= DATA PROVIDED =
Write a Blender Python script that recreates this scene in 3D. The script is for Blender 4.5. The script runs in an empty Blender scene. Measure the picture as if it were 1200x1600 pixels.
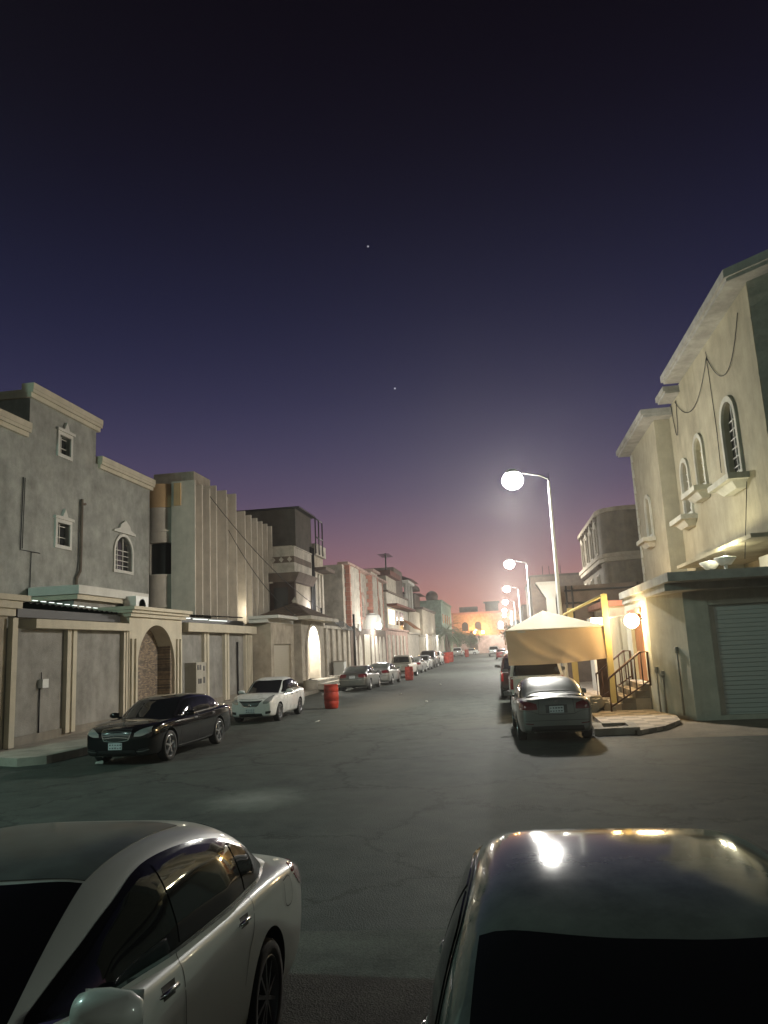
import bpy, bmesh, math, random
from mathutils import Vector, Matrix, geometry
from mathutils.bvhtree import BVHTree
random.seed(11)
SC = bpy.context.scene
COL = SC.collection
LAMP_W = 5000; SPOT = .58; SPILL = .46; CROSS_W = 2300; CROSS2_W = 1000; HAZE = 0.00085; HAZE_G = .76
SKY_STOPS = [(0,(204,134,104)),(.045,(182,116,103)),(.11,(130,98,111)),(.2,(77,71,100)),(.33,(39,39,68)),(.47,(23,22,43)),(.6,(14,9,21)),(.75,(7,3,8))]
BACK_STOPS = [(0,(104,108,98)),(.2,(66,68,64)),(.5,(30,30,32)),(.8,(12,9,12))]
K = 2.4/2.25          # metres per survey unit (everything static was surveyed with a 2.25 eye height)
R = math.radians

# ------------------------------------------------------------------ materials
def nodes(name):
    m = bpy.data.materials.new(name); m.use_nodes = True
    nt = m.node_tree; b = nt.nodes['Principled BSDF']
    return m, nt, b
def N(nt, t, **kw):
    n = nt.nodes.new(t)
    for k, v in kw.items():
        if k in n.inputs: n.inputs[k].default_value = v
        else: setattr(n, k, v)
    return n
def rgba(c): return (c[0], c[1], c[2], 1)
def plain(name, c, rough=.5, metal=0, spec=.5, coat=0):
    m, nt, b = nodes(name)
    b.inputs['Base Color'].default_value = rgba(c); b.inputs['Roughness'].default_value = rough
    b.inputs['Metallic'].default_value = metal; b.inputs['Specular IOR Level'].default_value = spec
    b.inputs['Coat Weight'].default_value = coat
    return m
def stucco(name, c, var=.38, scale=1.3, bump=.25, grain=60, rough=.9, streak=.35):
    m, nt, b = nodes(name); L = nt.links.new
    tc = N(nt, 'ShaderNodeTexCoord')
    n1 = N(nt, 'ShaderNodeTexNoise', Scale=scale, Detail=6, Roughness=.65); L(tc.outputs['Object'], n1.inputs['Vector'])
    mp = N(nt, 'ShaderNodeMapping'); mp.inputs['Scale'].default_value = (1.5, 1.5, .25); L(tc.outputs['Object'], mp.inputs['Vector'])
    n2 = N(nt, 'ShaderNodeTexNoise', Scale=1.1, Detail=5, Roughness=.7); L(mp.outputs[0], n2.inputs['Vector'])
    n3 = N(nt, 'ShaderNodeTexNoise', Scale=grain, Detail=3); L(tc.outputs['Object'], n3.inputs['Vector'])
    r1 = N(nt, 'ShaderNodeMapRange'); r1.inputs[1].default_value = .3; r1.inputs[2].default_value = .7
    r1.inputs[3].default_value = 1-var; r1.inputs[4].default_value = 1+var*.4; L(n1.outputs[0], r1.inputs[0])
    r2 = N(nt, 'ShaderNodeMapRange'); r2.inputs[1].default_value = .42; r2.inputs[2].default_value = .72
    r2.inputs[3].default_value = 1; r2.inputs[4].default_value = 1-streak*.45; L(n2.outputs[0], r2.inputs[0])
    r3 = N(nt, 'ShaderNodeMapRange'); r3.inputs[3].default_value = .86; r3.inputs[4].default_value = 1.12; L(n3.outputs[0], r3.inputs[0])
    a = N(nt, 'ShaderNodeMath', operation='MULTIPLY'); L(r1.outputs[0], a.inputs[0]); L(r2.outputs[0], a.inputs[1])
    a2 = N(nt, 'ShaderNodeMath', operation='MULTIPLY'); L(a.outputs[0], a2.inputs[0]); L(r3.outputs[0], a2.inputs[1])
    mx = N(nt, 'ShaderNodeVectorMath', operation='SCALE'); mx.inputs[0].default_value = c; L(a2.outputs[0], mx.inputs['Scale'])
    L(mx.outputs[0], b.inputs['Base Color'])
    bp = N(nt, 'ShaderNodeBump', Strength=bump, Distance=.02); L(n3.outputs[0], bp.inputs['Height']); L(bp.outputs[0], b.inputs['Normal'])
    b.inputs['Roughness'].default_value = rough; b.inputs['Specular IOR Level'].default_value = .25
    return m
def cloth(name, c, tr):
    m = stucco(name, c, var=.1, grain=140, bump=.12, streak=.1); nt = m.node_tree; b = nt.nodes['Principled BSDF']; o = nt.nodes['Material Output']
    t = nt.nodes.new('ShaderNodeBsdfTranslucent'); t.inputs[0].default_value = rgba(c); mx = nt.nodes.new('ShaderNodeMixShader'); mx.inputs[0].default_value = tr
    nt.links.new(b.outputs[0], mx.inputs[1]); nt.links.new(t.outputs[0], mx.inputs[2]); nt.links.new(mx.outputs[0], o.inputs[0])
    return m
def emit(name, c, s):
    m, nt, b = nodes(name)
    b.inputs['Base Color'].default_value = rgba((.8,.8,.8)); b.inputs['Emission Color'].default_value = rgba(c); b.inputs['Emission Strength'].default_value = s
    return m
def paint(name, c, rough=.28, metal=.0, dust=.35, dustc=(.28,.25,.2), coat=.8):
    m, nt, b = nodes(name); L = nt.links.new
    tc = N(nt, 'ShaderNodeTexCoord')
    n1 = N(nt, 'ShaderNodeTexNoise', Scale=2.2, Detail=7, Roughness=.7); L(tc.outputs['Object'], n1.inputs['Vector'])
    n2 = N(nt, 'ShaderNodeTexNoise', Scale=90, Detail=2); L(tc.outputs['Object'], n2.inputs['Vector'])
    r = N(nt, 'ShaderNodeMapRange'); r.inputs[1].default_value = .35; r.inputs[2].default_value = .75; r.inputs[3].default_value = dust*.25; r.inputs[4].default_value = dust
    L(n1.outputs[0], r.inputs[0])
    mx = N(nt, 'ShaderNodeMix', data_type='RGBA'); mx.inputs['A'].default_value = rgba(c); mx.inputs['B'].default_value = rgba(dustc)
    L(r.outputs[0], mx.inputs['Factor']); L(mx.outputs['Result'], b.inputs['Base Color'])
    r2 = N(nt, 'ShaderNodeMapRange'); r2.inputs[3].default_value = rough; r2.inputs[4].default_value = min(1, rough*1.7+.02); L(n1.outputs[0], r2.inputs[0])
    L(r2.outputs[0], b.inputs['Roughness'])
    b.inputs['Metallic'].default_value = metal; b.inputs['Coat Weight'].default_value = coat; b.inputs['Coat Roughness'].default_value = .06
    bp = N(nt, 'ShaderNodeBump', Strength=.02, Distance=.002); L(n2.outputs[0], bp.inputs['Height']); L(bp.outputs[0], b.inputs['Normal'])
    return m
def stone(name):
    m, nt, b = nodes(name); L = nt.links.new
    tc = N(nt, 'ShaderNodeTexCoord')
    sx = N(nt, 'ShaderNodeSeparateXYZ'); L(tc.outputs['Object'], sx.inputs[0])
    cb = N(nt, 'ShaderNodeCombineXYZ'); L(sx.outputs[1], cb.inputs[0]); L(sx.outputs[2], cb.inputs[1])
    bk = N(nt, 'ShaderNodeTexBrick', Scale=4.5); bk.inputs['Color1'].default_value = (.42,.31,.21,1); bk.inputs['Color2'].default_value = (.15,.12,.10,1)
    bk.inputs['Mortar'].default_value = (.02,.018,.016,1); bk.inputs['Mortar Size'].default_value = .03; bk.inputs['Row Height'].default_value = .2; bk.inputs['Brick Width'].default_value = .75
    L(cb.outputs[0], bk.inputs['Vector'])
    n = N(nt, 'ShaderNodeTexNoise', Scale=9, Detail=6); L(tc.outputs['Object'], n.inputs['Vector'])
    r = N(nt, 'ShaderNodeMapRange'); r.inputs[3].default_value = .4; r.inputs[4].default_value = 1.9; L(n.outputs[0], r.inputs[0])
    sc = N(nt, 'ShaderNodeVectorMath', operation='SCALE'); L(bk.outputs[0], sc.inputs[0]); L(r.outputs[0], sc.inputs['Scale']); L(sc.outputs[0], b.inputs['Base Color'])
    bp = N(nt, 'ShaderNodeBump', Strength=.8, Distance=.04); L(bk.outputs['Fac'], bp.inputs['Height']); bp.invert = True; L(bp.outputs[0], b.inputs['Normal'])
    b.inputs['Roughness'].default_value = .7
    return m
def asphalt(name, c1, c2, dustc, dust=.5, rough=.7, stains=True):
    m, nt, b = nodes(name); L = nt.links.new
    tc = N(nt, 'ShaderNodeTexCoord')
    nb = N(nt, 'ShaderNodeTexNoise', Scale=.16, Detail=8, Roughness=.62, Distortion=.6); L(tc.outputs['Object'], nb.inputs['Vector'])
    nm = N(nt, 'ShaderNodeTexNoise', Scale=1.7, Detail=8, Roughness=.7); L(tc.outputs['Object'], nm.inputs['Vector'])
    nf = N(nt, 'ShaderNodeTexNoise', Scale=55, Detail=4, Roughness=.8); L(tc.outputs['Object'], nf.inputs['Vector'])
    vo = N(nt, 'ShaderNodeTexVoronoi', Scale=70); L(tc.outputs['Object'], vo.inputs['Vector'])
    mx = N(nt, 'ShaderNodeMix', data_type='RGBA'); mx.inputs['A'].default_value = rgba(c1); mx.inputs['B'].default_value = rgba(c2)
    r0 = N(nt, 'ShaderNodeMapRange'); r0.inputs[1].default_value = .35; r0.inputs[2].default_value = .65; L(nm.outputs[0], r0.inputs[0]); L(r0.outputs[0], mx.inputs['Factor'])
    rd = N(nt, 'ShaderNodeMapRange'); rd.inputs[1].default_value = .45; rd.inputs[2].default_value = .78; rd.inputs[4].default_value = dust; L(nb.outputs[0], rd.inputs[0])
    m2 = N(nt, 'ShaderNodeMix', data_type='RGBA'); L(mx.outputs['Result'], m2.inputs['A']); m2.inputs['B'].default_value = rgba(dustc); L(rd.outputs[0], m2.inputs['Factor'])
    rf = N(nt, 'ShaderNodeMapRange'); rf.inputs[1].default_value = .25; rf.inputs[2].default_value = .75; rf.inputs[3].default_value = .35; rf.inputs[4].default_value = 1.75; L(nf.outputs[0], rf.inputs[0])
    sc = N(nt, 'ShaderNodeVectorMath', operation='SCALE'); L(m2.outputs['Result'], sc.inputs[0]); L(rf.outputs[0], sc.inputs['Scale'])
    last = sc.outputs[0]
    if stains:
        # cracks and tar lines
        vc = N(nt, 'ShaderNodeTexVoronoi', Scale=.33, feature='DISTANCE_TO_EDGE')
        ds = N(nt, 'ShaderNodeVectorMath', operation='SCALE'); ds.inputs['Scale'].default_value = 1.4
        L(nm.outputs['Color'], ds.inputs[0]); ad = N(nt, 'ShaderNodeVectorMath', operation='ADD'); L(tc.outputs['Object'], ad.inputs[0]); L(ds.outputs[0], ad.inputs[1]); L(ad.outputs[0], vc.inputs['Vector'])
        rc = N(nt, 'ShaderNodeMapRange'); rc.inputs[1].default_value = 0; rc.inputs[2].default_value = .02; rc.inputs[3].default_value = .4; rc.inputs[4].default_value = 1; L(vc.outputs[0], rc.inputs[0])
        s2 = N(nt, 'ShaderNodeVectorMath', operation='SCALE'); L(last, s2.inputs[0]); L(rc.outputs[0], s2.inputs['Scale']); last = s2.outputs[0]
    if stains:     # a dusty drift on the crossing, oil by the left kerb, more pale and dark patches
        for (px,py,sx_,sy_,amt,cc) in ((-4.4,12.9,.95,1.1,.75,(.30,.30,.27)),(-8.6,24,1.3,9,.45,(.05,.045,.04)),(1.2,17.5,1.3,2.2,.5,(.045,.045,.042)),(-5.5,36,2.0,12,.35,(.21,.18,.14)),(7,19.2,4,1.6,.4,(.05,.052,.05))):
            sb = N(nt, 'ShaderNodeVectorMath', operation='SUBTRACT'); L(tc.outputs['Object'], sb.inputs[0]); sb.inputs[1].default_value = (px,py,0)
            dv = N(nt, 'ShaderNodeVectorMath', operation='DIVIDE'); L(sb.outputs[0], dv.inputs[0]); dv.inputs[1].default_value = (sx_,sy_,1)
            ln = N(nt, 'ShaderNodeVectorMath', operation='LENGTH'); L(dv.outputs[0], ln.inputs[0])
            an = N(nt, 'ShaderNodeMath', operation='MULTIPLY_ADD'); L(nm.outputs[0], an.inputs[0]); an.inputs[1].default_value = 1.6; L(ln.outputs['Value'], an.inputs[2])
            rr_ = N(nt, 'ShaderNodeMapRange'); rr_.inputs[1].default_value = .9; rr_.inputs[2].default_value = 1.9; rr_.inputs[3].default_value = amt; rr_.inputs[4].default_value = 0; L(an.outputs[0], rr_.inputs[0])
            mm = N(nt, 'ShaderNodeMix', data_type='RGBA'); L(rr_.outputs[0], mm.inputs['Factor']); L(last, mm.inputs['A']); mm.inputs['B'].default_value = rgba(cc); last = mm.outputs['Result']
    L(last, b.inputs['Base Color'])
    bp = N(nt, 'ShaderNodeBump', Strength=.5, Distance=.012); L(vo.outputs[0], bp.inputs['Height']); L(bp.outputs[0], b.inputs['Normal'])
    b.inputs['Roughness'].default_value = rough; b.inputs['Specular IOR Level'].default_value = .2
    return m
def leafmat(name, c1, c2):
    m, nt, b = nodes(name); L = nt.links.new
    oi = N(nt, 'ShaderNodeTexCoord'); n = N(nt, 'ShaderNodeTexNoise', Scale=1.5, Detail=3); L(oi.outputs['Object'], n.inputs['Vector'])
    mx = N(nt, 'ShaderNodeMix', data_type='RGBA'); mx.inputs['A'].default_value = rgba(c1); mx.inputs['B'].default_value = rgba(c2); L(n.outputs[0], mx.inputs['Factor'])
    L(mx.outputs['Result'], b.inputs['Base Color']); b.inputs['Roughness'].default_value = .6
    return m
def tiles(name, c1, c2, scale=2.2):
    m, nt, b = nodes(name); L = nt.links.new
    tc = N(nt, 'ShaderNodeTexCoord')
    ch = N(nt, 'ShaderNodeTexChecker', Scale=scale); ch.inputs['Color1'].default_value = rgba(c1); ch.inputs['Color2'].default_value = rgba(c2); L(tc.outputs['Object'], ch.inputs['Vector'])
    n = N(nt, 'ShaderNodeTexNoise', Scale=3, Detail=7, Roughness=.7); L(tc.outputs['Object'], n.inputs['Vector'])
    r = N(nt, 'ShaderNodeMapRange'); r.inputs[3].default_value = .5; r.inputs[4].default_value = 1.4; L(n.outputs[0], r.inputs[0])
    sc = N(nt, 'ShaderNodeVectorMath', operation='SCALE'); L(ch.outputs[0], sc.inputs[0]); L(r.outputs[0], sc.inputs['Scale']); L(sc.outputs[0], b.inputs['Base Color'])
    b.inputs['Roughness'].default_value = .8
    return m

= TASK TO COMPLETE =
Show every line where the string "scene" appears.

= COMPLETED TASK =
Write a Blender Python script that recreates this scene in 3D. The script is for Blender 4.5. The script runs in an empty Blender scene. Measure the picture as if it were 1200x1600 pixels.
SC = bpy.context.scene